The former assumption however opens up a new set of questions – why are the devolved administrations not equipped to deal with this change? How do the other dozens of federal or quasi-federal countries work if they are already in this situation? What is stopping the UK Government working with the devolved administrations to create these frameworks before we reach the economic/constitutional cliff edge Brexit has created?

Despite these questions, the deductions made to reveal them also leads us to another conclusion: In the context of the Brexit process, the UK Government either does not have the confidence or the capacity to make the current devolved system work.

If it looks like centralisation, smells like centralisation and taste likes centralisation then…
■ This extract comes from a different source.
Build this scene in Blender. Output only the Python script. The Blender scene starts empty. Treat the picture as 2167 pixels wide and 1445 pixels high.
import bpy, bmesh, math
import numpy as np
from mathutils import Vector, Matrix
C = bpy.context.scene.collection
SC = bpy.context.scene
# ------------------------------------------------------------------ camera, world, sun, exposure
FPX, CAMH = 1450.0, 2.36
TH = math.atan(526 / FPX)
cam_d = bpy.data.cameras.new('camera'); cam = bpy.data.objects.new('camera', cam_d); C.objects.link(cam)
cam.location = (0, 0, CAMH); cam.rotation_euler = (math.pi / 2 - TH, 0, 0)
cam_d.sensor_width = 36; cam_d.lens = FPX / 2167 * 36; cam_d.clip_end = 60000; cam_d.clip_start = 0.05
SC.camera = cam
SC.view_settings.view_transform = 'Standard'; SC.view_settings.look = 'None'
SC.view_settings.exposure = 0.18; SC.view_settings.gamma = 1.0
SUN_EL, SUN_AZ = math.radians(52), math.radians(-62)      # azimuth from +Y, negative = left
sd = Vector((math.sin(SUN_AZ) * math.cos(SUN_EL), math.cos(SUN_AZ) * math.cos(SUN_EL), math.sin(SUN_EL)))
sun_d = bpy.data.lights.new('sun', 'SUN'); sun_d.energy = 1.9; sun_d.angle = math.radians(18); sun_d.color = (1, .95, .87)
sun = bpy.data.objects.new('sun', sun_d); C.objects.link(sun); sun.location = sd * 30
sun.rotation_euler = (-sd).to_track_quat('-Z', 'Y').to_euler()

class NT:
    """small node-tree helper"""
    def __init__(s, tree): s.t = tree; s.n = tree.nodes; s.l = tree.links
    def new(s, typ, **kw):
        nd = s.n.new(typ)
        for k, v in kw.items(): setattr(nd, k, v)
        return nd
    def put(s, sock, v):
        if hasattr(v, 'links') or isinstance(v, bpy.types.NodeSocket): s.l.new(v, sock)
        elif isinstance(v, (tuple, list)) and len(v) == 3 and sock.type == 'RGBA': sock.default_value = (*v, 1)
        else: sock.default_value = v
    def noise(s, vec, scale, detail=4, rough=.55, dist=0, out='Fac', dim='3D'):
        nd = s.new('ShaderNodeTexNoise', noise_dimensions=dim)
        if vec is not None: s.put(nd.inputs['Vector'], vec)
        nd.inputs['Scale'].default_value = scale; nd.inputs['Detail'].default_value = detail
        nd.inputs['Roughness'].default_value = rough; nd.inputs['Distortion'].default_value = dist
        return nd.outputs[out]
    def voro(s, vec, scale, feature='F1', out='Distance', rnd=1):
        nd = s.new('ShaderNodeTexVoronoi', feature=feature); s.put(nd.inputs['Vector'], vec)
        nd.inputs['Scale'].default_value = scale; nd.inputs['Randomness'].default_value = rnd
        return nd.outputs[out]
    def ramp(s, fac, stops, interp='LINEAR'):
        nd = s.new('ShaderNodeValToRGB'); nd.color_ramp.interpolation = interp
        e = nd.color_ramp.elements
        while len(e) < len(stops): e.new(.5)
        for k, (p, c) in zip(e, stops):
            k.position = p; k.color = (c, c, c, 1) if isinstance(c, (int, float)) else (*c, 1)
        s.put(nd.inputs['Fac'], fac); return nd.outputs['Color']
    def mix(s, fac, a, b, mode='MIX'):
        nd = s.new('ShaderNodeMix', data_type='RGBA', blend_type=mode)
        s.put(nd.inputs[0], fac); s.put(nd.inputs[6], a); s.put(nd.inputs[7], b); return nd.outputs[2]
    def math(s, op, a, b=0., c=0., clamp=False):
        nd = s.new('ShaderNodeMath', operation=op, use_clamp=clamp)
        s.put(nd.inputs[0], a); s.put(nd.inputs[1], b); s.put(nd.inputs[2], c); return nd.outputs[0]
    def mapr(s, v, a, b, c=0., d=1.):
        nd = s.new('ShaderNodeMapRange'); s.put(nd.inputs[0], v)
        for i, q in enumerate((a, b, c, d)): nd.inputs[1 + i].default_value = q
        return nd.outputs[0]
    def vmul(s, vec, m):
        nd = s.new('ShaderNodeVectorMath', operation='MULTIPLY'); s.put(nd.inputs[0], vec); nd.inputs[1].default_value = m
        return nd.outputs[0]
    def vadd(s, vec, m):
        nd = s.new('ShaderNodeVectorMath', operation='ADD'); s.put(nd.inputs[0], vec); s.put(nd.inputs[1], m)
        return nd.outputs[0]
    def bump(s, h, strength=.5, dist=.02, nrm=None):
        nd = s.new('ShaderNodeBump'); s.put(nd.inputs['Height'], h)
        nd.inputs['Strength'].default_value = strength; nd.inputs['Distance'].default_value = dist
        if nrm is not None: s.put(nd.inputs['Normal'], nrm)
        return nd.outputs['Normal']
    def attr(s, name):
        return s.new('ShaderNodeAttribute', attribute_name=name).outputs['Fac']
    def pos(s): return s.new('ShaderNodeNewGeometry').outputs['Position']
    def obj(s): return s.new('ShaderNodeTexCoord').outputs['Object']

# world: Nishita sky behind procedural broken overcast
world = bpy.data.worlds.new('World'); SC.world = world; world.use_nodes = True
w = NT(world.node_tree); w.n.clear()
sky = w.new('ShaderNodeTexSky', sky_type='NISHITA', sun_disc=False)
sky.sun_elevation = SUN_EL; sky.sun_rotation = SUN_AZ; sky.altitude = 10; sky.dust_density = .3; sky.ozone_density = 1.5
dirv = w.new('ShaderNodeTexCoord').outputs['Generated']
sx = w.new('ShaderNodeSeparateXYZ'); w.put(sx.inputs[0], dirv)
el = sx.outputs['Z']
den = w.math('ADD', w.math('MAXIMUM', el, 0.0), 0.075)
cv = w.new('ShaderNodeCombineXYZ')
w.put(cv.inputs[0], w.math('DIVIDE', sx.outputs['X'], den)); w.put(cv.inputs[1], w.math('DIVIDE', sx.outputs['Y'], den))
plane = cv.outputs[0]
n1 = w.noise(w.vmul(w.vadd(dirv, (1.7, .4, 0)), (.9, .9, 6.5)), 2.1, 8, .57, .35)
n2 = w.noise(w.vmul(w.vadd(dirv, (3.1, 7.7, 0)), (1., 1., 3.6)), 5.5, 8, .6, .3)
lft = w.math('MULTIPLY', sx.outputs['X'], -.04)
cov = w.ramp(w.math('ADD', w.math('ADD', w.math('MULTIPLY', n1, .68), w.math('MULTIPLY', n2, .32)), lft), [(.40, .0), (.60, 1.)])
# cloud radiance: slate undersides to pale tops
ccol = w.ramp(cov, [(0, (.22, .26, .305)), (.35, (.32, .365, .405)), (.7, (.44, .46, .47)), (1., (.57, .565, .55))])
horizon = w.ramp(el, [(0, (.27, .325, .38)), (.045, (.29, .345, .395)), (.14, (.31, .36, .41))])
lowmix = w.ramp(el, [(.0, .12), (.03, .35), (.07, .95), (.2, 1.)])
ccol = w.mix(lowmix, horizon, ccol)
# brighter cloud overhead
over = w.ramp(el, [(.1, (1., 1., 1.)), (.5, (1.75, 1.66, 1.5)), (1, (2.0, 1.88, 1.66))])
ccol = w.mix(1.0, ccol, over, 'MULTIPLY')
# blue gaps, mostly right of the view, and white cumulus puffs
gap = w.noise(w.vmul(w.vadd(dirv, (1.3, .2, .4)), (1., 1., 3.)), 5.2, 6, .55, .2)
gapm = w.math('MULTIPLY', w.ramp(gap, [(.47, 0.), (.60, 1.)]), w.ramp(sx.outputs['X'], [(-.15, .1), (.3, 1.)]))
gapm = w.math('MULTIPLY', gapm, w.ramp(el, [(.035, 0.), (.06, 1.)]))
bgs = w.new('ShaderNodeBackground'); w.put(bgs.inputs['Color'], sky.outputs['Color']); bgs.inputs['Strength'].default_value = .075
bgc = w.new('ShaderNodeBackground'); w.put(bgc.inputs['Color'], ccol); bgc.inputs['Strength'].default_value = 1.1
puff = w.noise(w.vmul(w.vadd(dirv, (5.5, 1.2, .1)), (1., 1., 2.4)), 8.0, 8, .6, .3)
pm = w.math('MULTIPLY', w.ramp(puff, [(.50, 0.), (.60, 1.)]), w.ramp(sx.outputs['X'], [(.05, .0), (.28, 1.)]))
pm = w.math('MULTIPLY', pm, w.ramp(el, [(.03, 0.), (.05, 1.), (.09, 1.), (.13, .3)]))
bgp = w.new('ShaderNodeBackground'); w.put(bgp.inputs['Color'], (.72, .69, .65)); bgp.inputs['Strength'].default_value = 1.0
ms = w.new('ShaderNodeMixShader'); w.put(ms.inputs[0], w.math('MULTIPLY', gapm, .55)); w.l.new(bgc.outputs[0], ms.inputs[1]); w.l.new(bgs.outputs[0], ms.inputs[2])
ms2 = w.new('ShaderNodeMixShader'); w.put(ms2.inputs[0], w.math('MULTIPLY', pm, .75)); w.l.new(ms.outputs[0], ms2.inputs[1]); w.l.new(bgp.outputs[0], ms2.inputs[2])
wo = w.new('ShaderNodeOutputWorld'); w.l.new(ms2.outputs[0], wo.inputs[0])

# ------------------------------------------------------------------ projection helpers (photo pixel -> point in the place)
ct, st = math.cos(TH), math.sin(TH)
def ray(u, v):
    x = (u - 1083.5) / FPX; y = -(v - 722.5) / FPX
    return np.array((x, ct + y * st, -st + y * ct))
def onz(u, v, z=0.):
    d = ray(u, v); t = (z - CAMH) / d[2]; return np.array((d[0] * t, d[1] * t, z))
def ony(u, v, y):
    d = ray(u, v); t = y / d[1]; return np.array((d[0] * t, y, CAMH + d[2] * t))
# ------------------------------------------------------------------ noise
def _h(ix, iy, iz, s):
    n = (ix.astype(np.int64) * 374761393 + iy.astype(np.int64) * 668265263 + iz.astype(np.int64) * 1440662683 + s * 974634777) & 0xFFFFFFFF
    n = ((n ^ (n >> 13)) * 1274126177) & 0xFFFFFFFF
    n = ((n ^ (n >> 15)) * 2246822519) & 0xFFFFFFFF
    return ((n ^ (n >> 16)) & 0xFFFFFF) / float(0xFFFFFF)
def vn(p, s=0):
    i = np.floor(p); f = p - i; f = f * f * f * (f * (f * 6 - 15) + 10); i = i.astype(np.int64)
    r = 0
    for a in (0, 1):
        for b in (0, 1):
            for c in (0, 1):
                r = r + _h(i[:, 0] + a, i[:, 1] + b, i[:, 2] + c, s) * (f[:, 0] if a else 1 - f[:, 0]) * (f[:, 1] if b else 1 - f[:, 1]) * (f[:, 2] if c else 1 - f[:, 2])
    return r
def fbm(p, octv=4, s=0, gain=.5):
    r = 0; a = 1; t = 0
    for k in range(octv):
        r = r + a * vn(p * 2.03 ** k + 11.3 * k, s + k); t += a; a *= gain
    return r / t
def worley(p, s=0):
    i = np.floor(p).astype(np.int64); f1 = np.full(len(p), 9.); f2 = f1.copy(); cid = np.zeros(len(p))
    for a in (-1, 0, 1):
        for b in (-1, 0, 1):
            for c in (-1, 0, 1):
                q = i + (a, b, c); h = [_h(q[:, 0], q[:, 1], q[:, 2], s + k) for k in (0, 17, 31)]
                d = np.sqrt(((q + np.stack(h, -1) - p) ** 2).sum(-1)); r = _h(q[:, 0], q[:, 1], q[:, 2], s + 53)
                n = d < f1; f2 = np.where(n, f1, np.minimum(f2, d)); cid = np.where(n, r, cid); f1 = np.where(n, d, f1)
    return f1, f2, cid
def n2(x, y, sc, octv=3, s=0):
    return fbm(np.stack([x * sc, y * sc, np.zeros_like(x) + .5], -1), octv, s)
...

On the Boy Scout promise of the British Government we are told that it is just a matter of time before the new powers then trickle down to Wales and the other devolved parliaments. Westminster comes first, Wales later – all for the common good. There is however a troubling logical inconsistency here.

If everything is decided at Westminster before it comes to Wales, what will there be left to decide? If these rigid frameworks are necessary for a functioning UK single market, what scope for devolution will be left after everything has been decided?

In reality, any ‘new’ powers are likely to be implementation powers – that is, the ability to enact and enforce decisions made at Westminster. That goes against the fundamental principle of devolution – our ability to democratically decide a different path.

The EU Single Market is dead, long live the UK single market

Now let’s indulge ourselves for a moment and make the same leap of faith as Ms May and assume leaving the EU Single Market is the best option for the UK economy. Why then is this UK single market so critical to Britain’s economic future?

Whether leaving the EU Single Market is the right thing to do or not, the Government’s current position is illogical. To conflate the economic relationships between the nations of the UK with the economic relationships between EU nation states and then take diametrically opposed positions as to how they should be organised makes no sense.

To put it another way, to talk about the UK’s market and the EU’s market in the same terms and then say it is good economic sense to wholeheartedly embrace one, whilst it is better for us to reject the other, is not consistent or logical.

As my party colleagues and I have been at pains to highlight, I reject the entire premise of this point – I do not believe it is best for the UK to leave the EU Single Market and I do not believe that the UK’s economy is comparable to it. However, by proactively conflating the two, the UK Government has walked into an illogical and inconsistent position of their own making.

Political, constitutional and legal experts alike are in agreement that the ‘Repeal Bill’ is a barefaced bid to take back control from Wales. The UK Government will contrive to make this power grab an administrative matter. Shrouded in economic arguments they will claim that there is no alternative. But this is not true.

The Westminster Government’s illogical, contradictory and flimsy justifications for imposing this Bill on Wales only serves to reinforce the sense of disdain they have for devolution. My party and I will never accept such a wilful attack on Welsh democracy and it is for this reason that my party will be voting against this Bill.

 

All articles published on Click on Wales are subject to IWA’s disclaimer.

Hywel Williams is Plaid Cymru’s Brexit spokesperson in the House of Commons. He has been the MP for Arfon (or Caernarfon pre-2010) since 2001 and before entering politics, he worked as a mental health social worker and later as a lecturer and consultant in the fields of social policy, social work and social care.

One thought on “Why we must reject the British Government’s EU Withdrawal Bill

  1. “Bringing back control” has been the subtext for all of the EU shenanigans of recent years, but it is not an honest portrayal of the situation, if we thought it was about bringing control back to Westminster. Their instinct is for the constriction of democracy – so that reason and debate do not figure too prominently in the process. Give them half a loaf.

    Whether this is as a result of the generations of binary posturing that passes for democracy at Westminster (FPTP being the main cause) leading to a return to black and white dogwhistle politics (surely the downside of this year’s General Election result), or simply that the Establishment, having felt their power ebb, want to make a “once in a generation” grab for it back again. That would certainly explain the 900 or so pieces unscrutinised secondary legislation that they want to slip in under the radar.

    This is powerful evidence that the Westminster model of governance belongs to the 19th Century of the Wild West and buccaneer imperial capitalism. Our job is to tell people that there is another way.